— start —

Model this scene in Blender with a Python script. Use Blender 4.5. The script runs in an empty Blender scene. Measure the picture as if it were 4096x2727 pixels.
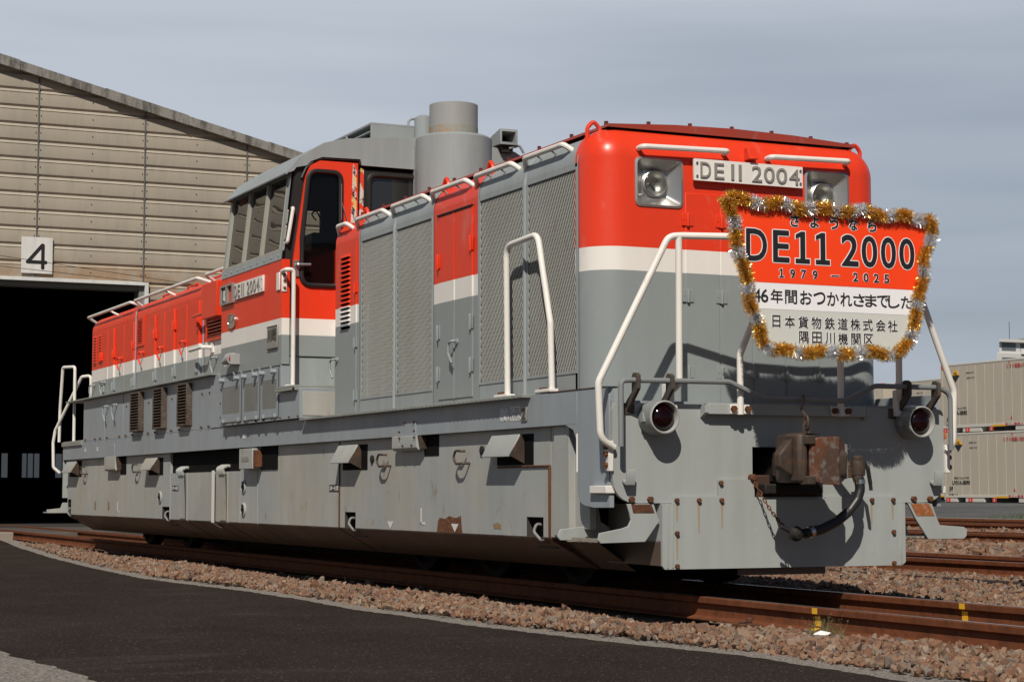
import bpy, bmesh, math, random
import numpy as np
from mathutils import Vector, Matrix
random.seed(7); rng = np.random.default_rng(11)
S = bpy.context.scene
C = S.collection
# ------------------------------------------------------------------ camera, world, sun
cam_d = bpy.data.cameras.new('camera'); cam = bpy.data.objects.new('camera', cam_d); C.objects.link(cam)
YAW, PIT = 0.4303392, 0.0769605
fw = Vector((math.sin(YAW)*math.cos(PIT), math.cos(YAW)*math.cos(PIT), math.sin(PIT)))
rt = Vector((math.cos(YAW), -math.sin(YAW), 0)); up = rt.cross(fw)
CAMLOC = Vector((-7.32493, -11.4612, 0.70259))
M = Matrix((rt, up, -fw)).transposed().to_4x4(); M.translation = CAMLOC
cam.matrix_world = M
cam_d.sensor_width = 36; cam_d.lens = 7833.44/4096*36
cam_d.clip_start = .1; cam_d.clip_end = 2000
S.camera = cam
SUN = Vector((-0.63, -1.0, 1.16)).normalized()      # towards the sun
w = bpy.data.worlds.new('World'); S.world = w; w.use_nodes = True
nt = w.node_tree; N = nt.nodes; L = nt.links
bg = N['Background']; bg.inputs[1].default_value = 0.05
sky = N.new('ShaderNodeTexSky'); sky.sky_type = 'NISHITA'; sky.sun_disc = False
sky.sun_elevation = math.asin(SUN.z); sky.sun_rotation = math.atan2(SUN.x, SUN.y)
sky.air_density = 1.0; sky.dust_density = 0.8; sky.ozone_density = 1.2
# thin high cloud veil: procedural, by direction
tc = N.new('ShaderNodeTexCoord'); mp = N.new('ShaderNodeMapping'); mp.inputs['Scale'].default_value = (1.1, 1.3, 9)
cn = N.new('ShaderNodeTexNoise'); cn.inputs['Scale'].default_value = 1.6; cn.inputs['Detail'].default_value = 4; cn.inputs['Roughness'].default_value = .5
L.new(tc.outputs['Generated'], mp.inputs[0]); L.new(mp.outputs[0], cn.inputs['Vector'])
sx = N.new('ShaderNodeSeparateXYZ'); L.new(tc.outputs['Generated'], sx.inputs[0])
zr = N.new('ShaderNodeMapRange'); zr.inputs[1].default_value = .0; zr.inputs[2].default_value = .22; zr.inputs[3].default_value = .62; zr.inputs[4].default_value = .96
L.new(sx.outputs[2], zr.inputs[0])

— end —

Scan the material above. Copy each line where "scene" occurs.

• The output
Model this scene in Blender with a Python script. Use Blender 4.5. The script runs in an empty Blender scene. Measure the picture as if it were 4096x2727 pixels.
S = bpy.context.scene